**DATA SHOWN**:
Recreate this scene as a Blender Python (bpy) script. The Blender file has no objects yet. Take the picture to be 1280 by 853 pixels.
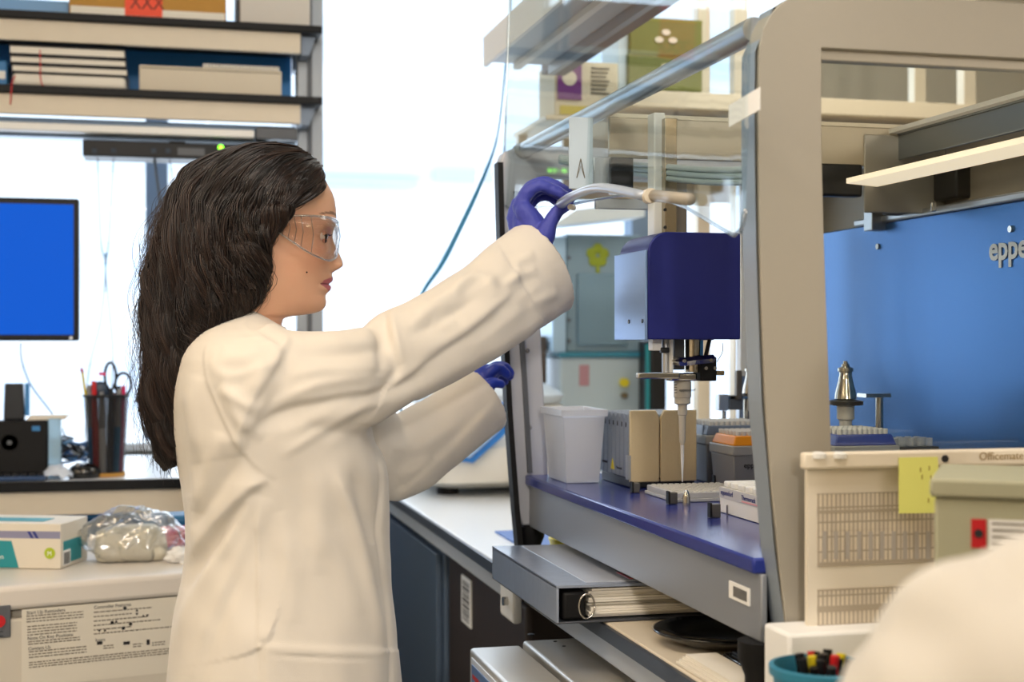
import bpy, bmesh, math, random
import numpy as np
from mathutils import Vector, Matrix, noise
R = math.radians
SC = bpy.context.scene
COL = SC.collection

# ---------------------------------------------------------------- camera
CAM = Vector((0, 0, 1.37)); YAW = R(13.9); FPX = 1778.0
cam_d = bpy.data.cameras.new('camera'); cam = bpy.data.objects.new('camera', cam_d); COL.objects.link(cam)
cam.location = CAM; cam.rotation_euler = (R(90), 0, -YAW)
cam_d.sensor_width = 36; cam_d.lens = 36 * FPX / 1280; cam_d.clip_start = .05; cam_d.clip_end = 200
cam_d.dof.use_dof = True; cam_d.dof.focus_distance = 2.03; cam_d.dof.aperture_fstop = 4.5
SC.camera = cam
FW = Vector((math.sin(YAW), math.cos(YAW), 0)); RT = Vector((math.cos(YAW), -math.sin(YAW), 0))

# ---------------------------------------------------------------- world, exposure
W = bpy.data.worlds.new('world'); SC.world = W; W.use_nodes = True
bg = W.node_tree.nodes['Background']; bg.inputs[0].default_value = (.86, .93, 1, 1); bg.inputs[1].default_value = 2.8
SC.view_settings.view_transform = 'Standard'; SC.view_settings.look = 'None'
SC.view_settings.exposure = -0.2; SC.view_settings.gamma = 1; SC.view_settings.use_curve_mapping = False

def area(name, loc, size, power, color, direction, sy=None):
    d = bpy.data.lights.new(name, 'AREA'); d.energy = power; d.color = color; d.size = size
    if sy: d.shape = 'RECTANGLE'; d.size_y = sy
    o = bpy.data.objects.new(name, d); COL.objects.link(o); o.location = loc
    o.rotation_euler = Vector(direction).to_track_quat('-Z', 'Y').to_euler(); return o
# daylight entering through the window wall
area('window_daylight', (.6, 4.62, 2.0), 4.2, 55, (.80, .90, 1), (0, -1, -.1), 1.9)
# ceiling lamps of the lab (their light; the fixtures are built with the ceiling)
WARM = (1, .93, .865)
area('ceiling_light_beam', (-.28, -3.9, 2.6), .26, 95, WARM, (1.07, 6.1, -1.35), .26)
area('ceiling_light_glow', (2.4, -.4, 2.62), .8, 14, WARM, (-1.6, 2.3, -1.35), .8)
area('ceiling_light_glow', (.1, .9, 2.66), 1.1, 19, WARM, (.0, .35, -1), .6)
area('ceiling_light_glow', (-1.6, .6, 2.66), 1.1, 9, WARM, (.3, .4, -1), .6)
area('ceiling_light_glow', (1.5, 2.9, 2.66), .9, 16, (1, .93, .84), (0, 0, -1), .5)

# ---------------------------------------------------------------- helpers
def lin(c):
    c = c.lstrip('#'); v = [int(c[i:i+2], 16)/255 for i in (0, 2, 4)]
    return tuple(x/12.92 if x <= .04045 else ((x+.055)/1.055)**2.4 for x in v) + (1,)
def ray(px, py):
    return FW + RT*((px-640)/FPX) + Vector((0, 0, (426-py)/FPX))
def P(px, py, X=None, Y=None, Z=None, t=None):
    d = ray(px, py)
    if X is not None: t = X/d.x
    elif Y is not None: t = Y/d.y
    elif Z is not None: t = (Z-1.37)/d.z
    return CAM + d*t
MATS = {}
def mat(name, col, rough=.5, metal=0, spec=.5, var=0, vscale=30, bump=0, bscale=200, emit=0, ecol=None, trans=0, coat=0, alpha=1, stretch=None):
    if name in MATS: return MATS[name]
    m = bpy.data.materials.new(name); m.use_nodes = True; nt = m.node_tree; b = nt.nodes['Principled BSDF']
    c = lin(col) if isinstance(col, str) else col
    b.inputs['Base Color'].default_value = c; b.inputs['Roughness'].default_value = rough; b.inputs['Metallic'].default_value = metal
    b.inputs['Specular IOR Level'].default_value = spec; b.inputs['Transmission Weight'].default_value = trans; b.inputs['Coat Weight'].default_value = coat
    b.inputs['Alpha'].default_value = alpha
    if emit:
        b.inputs['Emission Color'].default_value = lin(ecol) if ecol else c; b.inputs['Emission Strength'].default_value = emit
    tc = nt.nodes.new('ShaderNodeTexCoord'); mp = nt.nodes.new('ShaderNodeMapping'); nt.links.new(tc.outputs['Object'], mp.inputs['Vector'])
    if stretch: mp.inputs['Scale'].default_value = stretch
    if var:
        n = nt.nodes.new('ShaderNodeTexNoise'); n.inputs['Scale'].default_value = vscale; n.inputs['Detail'].default_value = 4; nt.links.new(mp.outputs[0], n.inputs['Vector'])
        mx = nt.nodes.new('ShaderNodeMix'); mx.data_type = 'RGBA'; nt.links.new(n.outputs['Fac'], mx.inputs['Factor'])
        mx.inputs['A'].default_value = tuple(min(1, x*(1-var)) for x in c[:3])+(1,); mx.inputs['B'].default_value = tuple(min(1, x*(1+var)) for x in c[:3])+(1,)
        nt.links.new(mx.outputs['Result'], b.inputs['Base Color'])
    if bump:
        n = nt.nodes.new('ShaderNodeTexNoise'); n.inputs['Scale'].default_value = bscale; n.inputs['Detail'].default_value = 3; nt.links.new(mp.outputs[0], n.inputs['Vector'])
        bp = nt.nodes.new('ShaderNodeBump'); bp.inputs['Strength'].default_value = bump; bp.inputs['Distance'].default_value = .002
        nt.links.new(n.outputs['Fac'], bp.inputs['Height']); nt.links.new(bp.outputs[0], b.inputs['Normal'])
    MATS[name] = m; return m
def clear_mat(name, tint='#ffffff', gloss=.9, base=.04, rough=.02, ior=1.45):
    if name in MATS: return MATS[name]
    m = bpy.data.materials.new(name); m.use_nodes = True; nt = m.node_tree
    for n in list(nt.nodes): nt.nodes.remove(n)
    o = nt.nodes.new('ShaderNodeOutputMaterial'); t = nt.nodes.new('ShaderNodeBsdfTransparent'); t.inputs[0].default_value = lin(tint)
    g = nt.nodes.new('ShaderNodeBsdfGlossy'); g.inputs['Roughness'].default_value = rough
    lw = nt.nodes.new('ShaderNodeLayerWeight'); lw.inputs[0].default_value = .5
    f = nt.nodes.new('ShaderNodeMath'); f.operation = 'POWER'; f.inputs[1].default_value = 4.2; nt.links.new(lw.outputs['Facing'], f.inputs[0])
    ma = nt.nodes.new('ShaderNodeMath'); ma.operation = 'MULTIPLY_ADD'; ma.inputs[1].default_value = gloss; ma.inputs[2].default_value = base; ma.use_clamp = True
    nt.links.new(f.outputs[0], ma.inputs[0]); mx = nt.nodes.new('ShaderNodeMixShader')
    nt.links.new(ma.outputs[0], mx.inputs[0]); nt.links.new(t.outputs[0], mx.inputs[1]); nt.links.new(g.outputs[0], mx.inputs[2]); nt.links.new(mx.outputs[0], o.inputs[0])
    MATS[name] = m; return m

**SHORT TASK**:
From the first line of the material down to the line containing "COL = SC.collection", inclusive, return each line exactly, skipping any picture.

**PROBLEM SOLUTION**:
Recreate this scene as a Blender Python (bpy) script. The Blender file has no objects yet. Take the picture to be 1280 by 853 pixels.
import bpy, bmesh, math, random
import numpy as np
from mathutils import Vector, Matrix, noise
R = math.radians
SC = bpy.context.scene
COL = SC.collection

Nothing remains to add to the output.